Canche | 75 Palabras in Guatemala

Canche means “blonde” but it has expanded its scope to simply mean “white folk.”

And don’t confuse canche with cancha, because cancha is “soccer field.”

Even though I’m not blonde, I’m a lot closer to a canche than a cancha. One letter different and I am calling a person a soccer field.

This brings up an interesting feature of Latin-American culture: it’s common for them to call you by your appearance like a nickname. This includes your skin color which undoubtedly does not fly in the United States. You can call someone “Moreno” (dark-skinned) or “Colocho” (curly-haired) or “Canche” (white person) or “Gordita” (fatty) and they are all terms of endearment here.. At breakfast during my second week, my host mom asked “Have you always been thin?” She also told me I’m very tall compared to all the men in El Campo. When Amanda (and sometimes I) run, it’s not uncommon to hear “Corre, Flaca!” (run, skinny!).
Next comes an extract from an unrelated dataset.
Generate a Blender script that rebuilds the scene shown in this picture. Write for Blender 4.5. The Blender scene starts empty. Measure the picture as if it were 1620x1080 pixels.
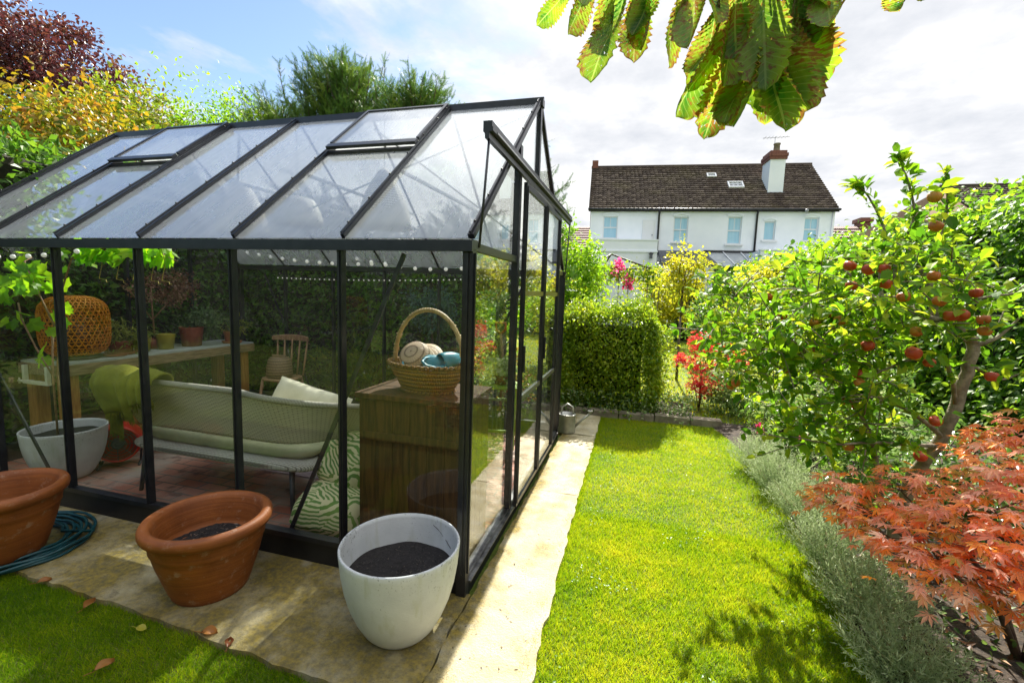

I learned last week that Guatemalans use the term hermosa/beautiful in regards to large people. If they describe you as hermosa, it’s positive, but it’s also another way of saying “they are big and beautiful!” It’s not mean, but if I heard someone call me hermosa, I would be disappointed. That’s my own unhealthy standard of beauty talking.

Twice now, people have said “Colocha” to me on the street. I don’t know if it was a greeting or a compliment or simply an observation. “Oh, the sky is blue. Oh, there’s curly.”

As an Estadounidense, it’s a difficult adjustment because Civil Rights have fought time and time again for the identity of the person to be separate from appearance (well, one of the things Civil Rights fought for). We obviously don’t get this correct a lot of the time.. look at police brutality, so it’s touchy. And to call a person fat in the United States is declaring yourself a witch in Salem.

But here in Central America, they call spades spades even if that spade is a person. To be fair, we do that in the States if a person loses weight: it’s nearly your civic duty to acknowledge when someone has gotten thin. Getting thin in the States is like a new lease on life, whereas south of the border it’s a sign of stress, poverty or health trouble. And we call tall people tall and short people shorties, but width and girth are off the conversational market.

It’s weird to be reminded, once again, that these ways of thinking are all encouraged and defined by culture. Yeah sure, so I know that, but it’s another thing to live it. It is a paradigm shift to see that conceptions of beauty are not standard definitions, they’re just popular ideas. It makes all my efforts to look a certain way seem futile and like a waste..

So I am a canchita. I am a collocha. I am alta. I am delgada. I am an extranjera. I am here.

I’ve never been so defined yet felt so undefined.